Copy the first line of the material below and every later line through the line containing "from mathutils import Vector, Matrix, noise", without any other output.

--- START ---

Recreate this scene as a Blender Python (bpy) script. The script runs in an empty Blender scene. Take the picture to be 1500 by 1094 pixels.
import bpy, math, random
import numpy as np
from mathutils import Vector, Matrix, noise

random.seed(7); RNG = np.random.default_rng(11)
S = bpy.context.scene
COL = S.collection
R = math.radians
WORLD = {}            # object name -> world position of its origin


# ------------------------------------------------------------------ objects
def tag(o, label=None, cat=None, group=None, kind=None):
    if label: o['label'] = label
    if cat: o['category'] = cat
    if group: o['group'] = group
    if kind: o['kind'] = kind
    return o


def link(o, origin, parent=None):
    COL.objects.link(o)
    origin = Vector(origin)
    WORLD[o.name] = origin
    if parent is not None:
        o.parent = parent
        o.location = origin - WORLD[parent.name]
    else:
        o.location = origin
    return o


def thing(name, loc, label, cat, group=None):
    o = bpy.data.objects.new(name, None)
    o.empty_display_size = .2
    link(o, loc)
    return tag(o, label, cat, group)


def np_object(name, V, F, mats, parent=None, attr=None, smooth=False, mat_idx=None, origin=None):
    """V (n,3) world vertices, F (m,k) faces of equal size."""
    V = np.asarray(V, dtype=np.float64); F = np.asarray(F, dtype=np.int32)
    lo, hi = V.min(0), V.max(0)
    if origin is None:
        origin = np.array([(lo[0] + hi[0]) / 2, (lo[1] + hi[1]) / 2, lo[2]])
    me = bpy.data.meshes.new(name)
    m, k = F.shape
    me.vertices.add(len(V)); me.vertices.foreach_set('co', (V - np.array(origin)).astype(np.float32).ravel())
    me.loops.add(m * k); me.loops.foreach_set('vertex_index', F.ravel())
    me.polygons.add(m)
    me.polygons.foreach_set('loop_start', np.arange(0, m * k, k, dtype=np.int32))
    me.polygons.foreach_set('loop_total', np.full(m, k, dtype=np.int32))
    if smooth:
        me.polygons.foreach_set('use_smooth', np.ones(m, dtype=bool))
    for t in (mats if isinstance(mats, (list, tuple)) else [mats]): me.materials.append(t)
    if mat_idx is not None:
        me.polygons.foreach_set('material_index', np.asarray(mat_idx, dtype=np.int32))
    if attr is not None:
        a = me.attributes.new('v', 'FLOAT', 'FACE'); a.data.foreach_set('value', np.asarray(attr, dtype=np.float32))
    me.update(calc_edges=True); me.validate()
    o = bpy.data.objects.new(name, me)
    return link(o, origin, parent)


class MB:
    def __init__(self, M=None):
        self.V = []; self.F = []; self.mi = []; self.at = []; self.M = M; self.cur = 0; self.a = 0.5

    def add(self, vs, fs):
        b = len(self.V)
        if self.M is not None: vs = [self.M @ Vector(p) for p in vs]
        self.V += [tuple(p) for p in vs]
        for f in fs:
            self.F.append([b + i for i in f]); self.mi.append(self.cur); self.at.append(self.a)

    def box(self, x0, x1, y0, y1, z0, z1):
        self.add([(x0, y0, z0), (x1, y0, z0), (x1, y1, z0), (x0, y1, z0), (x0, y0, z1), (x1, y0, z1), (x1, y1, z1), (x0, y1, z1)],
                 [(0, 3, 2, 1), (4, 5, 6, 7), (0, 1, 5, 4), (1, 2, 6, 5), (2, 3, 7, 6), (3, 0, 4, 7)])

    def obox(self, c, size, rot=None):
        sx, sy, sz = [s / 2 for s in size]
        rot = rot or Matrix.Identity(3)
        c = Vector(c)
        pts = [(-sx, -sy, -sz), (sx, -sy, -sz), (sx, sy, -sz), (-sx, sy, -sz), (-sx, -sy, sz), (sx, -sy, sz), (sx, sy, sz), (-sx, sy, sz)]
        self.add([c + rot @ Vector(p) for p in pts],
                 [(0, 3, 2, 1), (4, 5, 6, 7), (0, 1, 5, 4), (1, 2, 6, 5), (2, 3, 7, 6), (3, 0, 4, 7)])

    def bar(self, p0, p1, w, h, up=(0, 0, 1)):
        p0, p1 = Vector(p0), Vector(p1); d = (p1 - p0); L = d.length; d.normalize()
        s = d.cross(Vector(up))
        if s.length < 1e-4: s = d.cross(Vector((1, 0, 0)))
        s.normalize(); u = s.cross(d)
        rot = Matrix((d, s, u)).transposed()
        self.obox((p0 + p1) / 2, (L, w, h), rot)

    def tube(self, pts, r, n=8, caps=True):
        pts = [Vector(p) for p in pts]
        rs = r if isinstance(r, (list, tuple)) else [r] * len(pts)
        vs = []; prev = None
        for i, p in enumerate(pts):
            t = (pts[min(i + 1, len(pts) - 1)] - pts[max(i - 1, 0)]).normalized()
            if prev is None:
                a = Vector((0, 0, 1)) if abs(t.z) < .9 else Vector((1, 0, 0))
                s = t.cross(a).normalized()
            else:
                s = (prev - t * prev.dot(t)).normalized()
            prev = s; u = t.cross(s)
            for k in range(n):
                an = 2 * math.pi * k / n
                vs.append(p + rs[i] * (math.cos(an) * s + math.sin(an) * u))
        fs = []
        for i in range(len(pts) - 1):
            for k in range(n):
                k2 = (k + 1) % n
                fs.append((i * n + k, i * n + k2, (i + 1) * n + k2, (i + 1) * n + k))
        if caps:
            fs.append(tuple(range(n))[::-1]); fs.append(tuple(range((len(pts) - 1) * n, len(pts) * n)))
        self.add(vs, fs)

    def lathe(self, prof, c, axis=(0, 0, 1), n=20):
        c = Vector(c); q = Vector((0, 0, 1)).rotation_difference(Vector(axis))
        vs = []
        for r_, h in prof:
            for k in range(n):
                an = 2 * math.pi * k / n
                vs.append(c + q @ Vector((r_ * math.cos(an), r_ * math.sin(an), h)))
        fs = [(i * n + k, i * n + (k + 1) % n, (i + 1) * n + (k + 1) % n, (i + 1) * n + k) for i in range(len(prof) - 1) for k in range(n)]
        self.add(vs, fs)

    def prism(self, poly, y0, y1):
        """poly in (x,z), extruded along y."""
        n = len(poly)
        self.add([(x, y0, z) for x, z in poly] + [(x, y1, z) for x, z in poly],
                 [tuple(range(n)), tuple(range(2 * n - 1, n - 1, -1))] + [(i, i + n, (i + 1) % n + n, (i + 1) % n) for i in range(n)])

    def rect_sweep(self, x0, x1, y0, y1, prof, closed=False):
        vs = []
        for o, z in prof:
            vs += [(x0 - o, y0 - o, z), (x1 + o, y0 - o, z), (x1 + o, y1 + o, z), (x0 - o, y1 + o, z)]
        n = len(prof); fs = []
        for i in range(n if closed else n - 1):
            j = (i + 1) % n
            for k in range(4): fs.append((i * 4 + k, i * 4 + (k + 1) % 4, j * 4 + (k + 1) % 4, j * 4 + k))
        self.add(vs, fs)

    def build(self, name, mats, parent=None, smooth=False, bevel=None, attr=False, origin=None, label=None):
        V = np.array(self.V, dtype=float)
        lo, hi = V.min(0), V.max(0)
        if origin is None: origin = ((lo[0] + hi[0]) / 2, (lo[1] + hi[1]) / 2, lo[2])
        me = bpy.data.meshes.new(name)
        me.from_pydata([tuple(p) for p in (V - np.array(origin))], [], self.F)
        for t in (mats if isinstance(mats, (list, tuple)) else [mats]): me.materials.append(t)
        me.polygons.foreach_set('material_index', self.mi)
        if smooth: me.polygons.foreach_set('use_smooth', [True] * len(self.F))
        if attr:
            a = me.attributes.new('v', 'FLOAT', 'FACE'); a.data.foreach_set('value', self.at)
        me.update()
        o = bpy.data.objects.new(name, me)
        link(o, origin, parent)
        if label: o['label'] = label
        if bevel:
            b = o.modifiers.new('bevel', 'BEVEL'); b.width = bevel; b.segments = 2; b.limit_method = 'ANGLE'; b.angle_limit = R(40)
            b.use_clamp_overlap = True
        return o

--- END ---

◆ RESULT OF THIS TASK:
Recreate this scene as a Blender Python (bpy) script. The script runs in an empty Blender scene. Take the picture to be 1500 by 1094 pixels.
import bpy, math, random
import numpy as np
from mathutils import Vector, Matrix, noise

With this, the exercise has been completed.